Террор как способ общения
Имеющейся информации о прогремевших в Макеевке 20 января двух взрывах явно недостаточно, чтобы с достаточной степенью достоверности строить гипотезы о причинах происшедшего.
Звучат самые различные версии: от мести некоего дельца за "проплаченное", но неполученное место главы "Макеевугля", до возможной причастности к взрывам представителей власти, заинтересованных в тотальном "закручивании гаек" и усилении нажима на оппозицию.
Впрочем, некоторые выводы можно делать уже сейчас. Использование террора представляется закономерным результатом выстраивания жесткой вертикали власти, полным ходом осуществляемого нынешней украинской властвующей элитой.
Вместо декларируемого наведения порядка, проводимая политика способствует умножению "горячих точек", причем в самых неожиданных местах социально-политического ландшафта.
Цена порядка
Властвующую элиту образца 2005-2010 годов подчас упрекали в излишней ориентации на Запад, а вот главное отличие нынешней заключается в активном использовании российского опыта по наведению порядка.
Некоторые достижения новой власти на этом поприще, возможно, и существуют. Однако осознание действительной цены этих достижений пока не достигнуто, и прозвучавшие сначала в Запорожье, а теперь в Макеевке взрывы являются первыми звоночками, напоминающими о ее величине.
Если порядок достигается исключительно силовыми, насильственными методами, то тем самым разрушаются и без того слабые, недостаточно развитые механизмы диалога различных социальных, политических и экономических актеров, а так же разрешения конфликтов между ними.
Конфликты никуда не исчезают – просто они либо принимают скрытую, латентную форму (которая становится явной при первом же ослаблении давления "сверху"), либо вытесняются за пределы существующих институтов.
Осознание того, что будет исключительно так, как решено "наверху", лишает стимулов к диалогу и поиску компромиссов "внизу" – при решении корпоративных конфликтов (версия о связи взрывов в Макеевке с борьбой за место главы "Макеевугля"), при идеологических спорах (как в случае подрыва памятника Сталину в Запорожье) и во многих других ситуациях.
Почему бы не попытаться решать конфликты "внизу" так, как это принято "наверху" – с помощью применения силы, давления, угроз?
Сила и угрозы тогда становятся универсальным средством общения в самых разных сферах.
Попытки государства монополизировать насилие возможны лишь при условии тотального контроля, на что у украинского государства нет ни необходимых ресурсов, ни даже желания, учитывая стремление нынешней элиты поддерживать контакты с Западом и не выглядеть столь же одиозно, как, скажем, белорусская элита.

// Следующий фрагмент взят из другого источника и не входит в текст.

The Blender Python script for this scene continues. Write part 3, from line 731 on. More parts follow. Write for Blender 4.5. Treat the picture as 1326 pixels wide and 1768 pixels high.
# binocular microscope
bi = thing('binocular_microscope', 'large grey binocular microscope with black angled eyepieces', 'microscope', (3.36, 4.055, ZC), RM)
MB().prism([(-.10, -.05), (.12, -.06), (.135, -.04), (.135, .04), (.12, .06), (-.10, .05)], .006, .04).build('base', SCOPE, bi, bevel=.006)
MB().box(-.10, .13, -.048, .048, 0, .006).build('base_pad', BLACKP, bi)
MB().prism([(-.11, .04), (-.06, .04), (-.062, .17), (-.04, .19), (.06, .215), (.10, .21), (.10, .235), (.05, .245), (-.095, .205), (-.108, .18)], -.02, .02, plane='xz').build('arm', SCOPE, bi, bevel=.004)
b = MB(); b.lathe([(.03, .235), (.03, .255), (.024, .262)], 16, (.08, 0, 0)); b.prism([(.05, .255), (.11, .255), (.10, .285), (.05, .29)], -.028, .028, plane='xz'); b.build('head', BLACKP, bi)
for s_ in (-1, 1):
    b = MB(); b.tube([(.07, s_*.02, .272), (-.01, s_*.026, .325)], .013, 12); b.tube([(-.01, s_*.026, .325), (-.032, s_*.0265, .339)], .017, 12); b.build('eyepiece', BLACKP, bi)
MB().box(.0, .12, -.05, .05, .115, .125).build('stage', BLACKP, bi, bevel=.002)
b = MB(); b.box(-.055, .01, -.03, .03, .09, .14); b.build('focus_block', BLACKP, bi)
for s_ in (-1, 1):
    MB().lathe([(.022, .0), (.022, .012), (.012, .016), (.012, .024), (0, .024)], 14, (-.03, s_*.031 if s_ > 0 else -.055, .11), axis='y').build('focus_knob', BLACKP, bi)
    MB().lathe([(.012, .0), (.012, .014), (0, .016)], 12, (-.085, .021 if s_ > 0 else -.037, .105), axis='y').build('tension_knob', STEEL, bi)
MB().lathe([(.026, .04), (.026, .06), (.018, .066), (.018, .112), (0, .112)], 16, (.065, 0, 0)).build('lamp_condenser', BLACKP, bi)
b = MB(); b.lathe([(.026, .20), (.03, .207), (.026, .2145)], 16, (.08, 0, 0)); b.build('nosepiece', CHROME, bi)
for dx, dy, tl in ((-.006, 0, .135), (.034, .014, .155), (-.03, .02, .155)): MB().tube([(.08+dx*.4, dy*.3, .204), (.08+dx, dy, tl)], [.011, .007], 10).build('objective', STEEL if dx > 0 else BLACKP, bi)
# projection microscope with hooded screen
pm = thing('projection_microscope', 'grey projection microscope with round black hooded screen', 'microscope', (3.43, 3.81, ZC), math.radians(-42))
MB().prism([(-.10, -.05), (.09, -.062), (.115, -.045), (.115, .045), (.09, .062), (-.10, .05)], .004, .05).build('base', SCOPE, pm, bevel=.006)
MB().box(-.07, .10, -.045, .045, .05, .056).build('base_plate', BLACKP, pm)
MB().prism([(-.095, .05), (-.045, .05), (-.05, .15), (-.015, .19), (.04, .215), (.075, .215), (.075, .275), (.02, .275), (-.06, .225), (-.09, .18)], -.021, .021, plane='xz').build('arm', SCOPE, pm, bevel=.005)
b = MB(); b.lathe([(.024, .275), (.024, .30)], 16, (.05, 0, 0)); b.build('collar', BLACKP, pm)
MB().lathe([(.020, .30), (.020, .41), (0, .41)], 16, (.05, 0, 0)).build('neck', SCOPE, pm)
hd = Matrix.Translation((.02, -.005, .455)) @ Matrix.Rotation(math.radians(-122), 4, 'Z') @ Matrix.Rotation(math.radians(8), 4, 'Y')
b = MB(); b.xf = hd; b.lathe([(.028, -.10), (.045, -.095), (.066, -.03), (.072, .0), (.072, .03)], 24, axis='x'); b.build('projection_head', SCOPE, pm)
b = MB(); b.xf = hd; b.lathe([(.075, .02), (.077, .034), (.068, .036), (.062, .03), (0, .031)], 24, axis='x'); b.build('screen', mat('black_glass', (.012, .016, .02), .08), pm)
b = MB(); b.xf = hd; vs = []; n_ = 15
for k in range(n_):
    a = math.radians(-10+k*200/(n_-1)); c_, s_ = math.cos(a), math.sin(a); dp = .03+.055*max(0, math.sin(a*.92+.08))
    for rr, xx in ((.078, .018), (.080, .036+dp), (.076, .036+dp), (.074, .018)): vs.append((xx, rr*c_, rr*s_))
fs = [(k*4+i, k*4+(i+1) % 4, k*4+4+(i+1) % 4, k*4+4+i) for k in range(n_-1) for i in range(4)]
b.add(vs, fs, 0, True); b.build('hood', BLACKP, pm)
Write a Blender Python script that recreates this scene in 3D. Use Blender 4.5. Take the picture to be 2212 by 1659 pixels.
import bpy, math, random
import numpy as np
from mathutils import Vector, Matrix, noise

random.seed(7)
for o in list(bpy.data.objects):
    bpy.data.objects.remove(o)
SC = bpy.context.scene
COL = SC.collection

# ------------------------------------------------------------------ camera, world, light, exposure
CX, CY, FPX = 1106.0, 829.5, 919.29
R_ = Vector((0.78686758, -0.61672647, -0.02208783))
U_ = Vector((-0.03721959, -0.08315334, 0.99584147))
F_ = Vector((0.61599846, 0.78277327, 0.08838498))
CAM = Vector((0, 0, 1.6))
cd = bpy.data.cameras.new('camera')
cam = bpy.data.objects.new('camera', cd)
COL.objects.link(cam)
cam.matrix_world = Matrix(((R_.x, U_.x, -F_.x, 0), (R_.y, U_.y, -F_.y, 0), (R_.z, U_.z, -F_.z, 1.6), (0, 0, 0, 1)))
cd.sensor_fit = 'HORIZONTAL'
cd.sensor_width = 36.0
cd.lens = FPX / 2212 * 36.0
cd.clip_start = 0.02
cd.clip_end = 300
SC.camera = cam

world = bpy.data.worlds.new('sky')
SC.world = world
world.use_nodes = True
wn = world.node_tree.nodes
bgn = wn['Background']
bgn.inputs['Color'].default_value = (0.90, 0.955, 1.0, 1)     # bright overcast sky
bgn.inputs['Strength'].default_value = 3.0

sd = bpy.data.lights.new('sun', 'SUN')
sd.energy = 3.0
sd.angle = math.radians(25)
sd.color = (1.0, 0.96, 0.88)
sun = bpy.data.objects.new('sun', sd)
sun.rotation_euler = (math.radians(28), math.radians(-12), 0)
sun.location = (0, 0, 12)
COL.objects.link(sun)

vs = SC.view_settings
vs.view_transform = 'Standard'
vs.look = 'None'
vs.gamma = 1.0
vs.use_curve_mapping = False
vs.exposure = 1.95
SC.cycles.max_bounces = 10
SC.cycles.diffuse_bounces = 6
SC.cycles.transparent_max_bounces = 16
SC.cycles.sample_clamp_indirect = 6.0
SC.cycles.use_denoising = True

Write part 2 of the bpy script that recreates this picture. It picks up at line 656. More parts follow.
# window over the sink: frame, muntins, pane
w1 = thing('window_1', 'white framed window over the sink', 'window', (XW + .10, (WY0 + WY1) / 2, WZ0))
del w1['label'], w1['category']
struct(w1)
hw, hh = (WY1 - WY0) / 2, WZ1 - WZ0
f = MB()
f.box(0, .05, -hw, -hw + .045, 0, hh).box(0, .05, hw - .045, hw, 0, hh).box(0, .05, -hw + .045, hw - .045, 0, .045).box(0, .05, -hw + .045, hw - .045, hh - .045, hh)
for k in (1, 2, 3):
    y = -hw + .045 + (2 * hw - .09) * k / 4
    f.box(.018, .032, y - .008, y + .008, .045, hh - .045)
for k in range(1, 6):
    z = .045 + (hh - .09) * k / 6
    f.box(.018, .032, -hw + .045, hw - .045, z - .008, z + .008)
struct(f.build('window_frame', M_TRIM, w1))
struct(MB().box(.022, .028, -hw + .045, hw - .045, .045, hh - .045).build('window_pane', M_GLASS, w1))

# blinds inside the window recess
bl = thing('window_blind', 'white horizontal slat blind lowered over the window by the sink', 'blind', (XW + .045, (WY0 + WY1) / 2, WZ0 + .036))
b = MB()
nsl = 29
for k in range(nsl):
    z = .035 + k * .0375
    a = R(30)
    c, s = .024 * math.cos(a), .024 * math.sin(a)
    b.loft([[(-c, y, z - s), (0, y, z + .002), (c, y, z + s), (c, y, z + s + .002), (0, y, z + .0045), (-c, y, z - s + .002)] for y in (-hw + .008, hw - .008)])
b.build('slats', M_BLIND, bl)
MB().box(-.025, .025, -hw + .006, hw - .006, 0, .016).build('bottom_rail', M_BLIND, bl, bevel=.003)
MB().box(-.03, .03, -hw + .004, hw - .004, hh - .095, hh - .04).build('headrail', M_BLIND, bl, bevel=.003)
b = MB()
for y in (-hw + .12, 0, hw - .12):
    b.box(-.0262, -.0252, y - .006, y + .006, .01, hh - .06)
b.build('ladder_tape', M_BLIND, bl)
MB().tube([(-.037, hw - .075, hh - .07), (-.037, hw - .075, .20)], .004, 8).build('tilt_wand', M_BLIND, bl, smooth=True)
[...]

Ряд социологов, например, Мишель Виевьорка, призывают осмыслять терроризм как особого рода реакцию на отсутствие институционализированных каналов общения и поиска компромиссов.
Действительно, подобный подход позволяет объяснить распространение терроризма как на международном (ввиду недостаточности каналов выражения и защиты интересов целого ряда негосударственных актеров, которые не согласны с неолиберальной моделью глобализации), так и на национальном уровне (в случаях, подобных российскому или украинскому).
Терроризм представляется с этой точки зрения попыткой "довести свое мнение", когда другие способы оказываются недоступны. Чем жестче вертикаль власти, тем меньше способов "довести свое мнение" у тех, кто удален от ее вершины.
Слабое звено донецкой цепи
Если вышеизложенное верно, то тенденции к использованию террористических методов для достижения целей (шантаж посредством угрозы нанесения масштабного ущерба населению) сильнее там, где вертикаль власти успела принять наиболее завершенные формы.
То есть в самом Донецком регионе, опыт управления которым силами "донецких" сейчас переносится на всю Украину.
Впрочем, взрывы в Макеевке показательны: этот город имеет особую репутацию – система управления здесь выстроена четче и жестче, чем где-либо.
Дабы сделать мой тезис более легким для восприятия (по крайней мере, теми, кто знаком со спецификой тюремной среды и с тюремной субкультурой, а таких в нынешней властвующей элите немало), можно провести следующую параллель.
"Красные" зоны (которых, к слову, было особенно много на востоке Украины) называются так из-за целенаправленных усилий администрации поставить под свой контроль все происходящие в среде заключенных процессы.
Для этой цели она строит свою вертикаль, в которую включены и оперативники, и представители "актива" из среды осужденных. "Красные" зоны отличает особая жесткость – так представители администрации и "активисты" наводят "порядок".
Но при этом "горячих точек", то есть очагов потенциальной нестабильности, в "красных" зонах ничуть не меньше, чем в других.
Бунты и массовые вскрытия вен при отказе администрации пойти навстречу осужденным в значимых для них вопросах оказываются здесь расплатой за иллюзию порядка, достигнутого исключительно силовыми методами.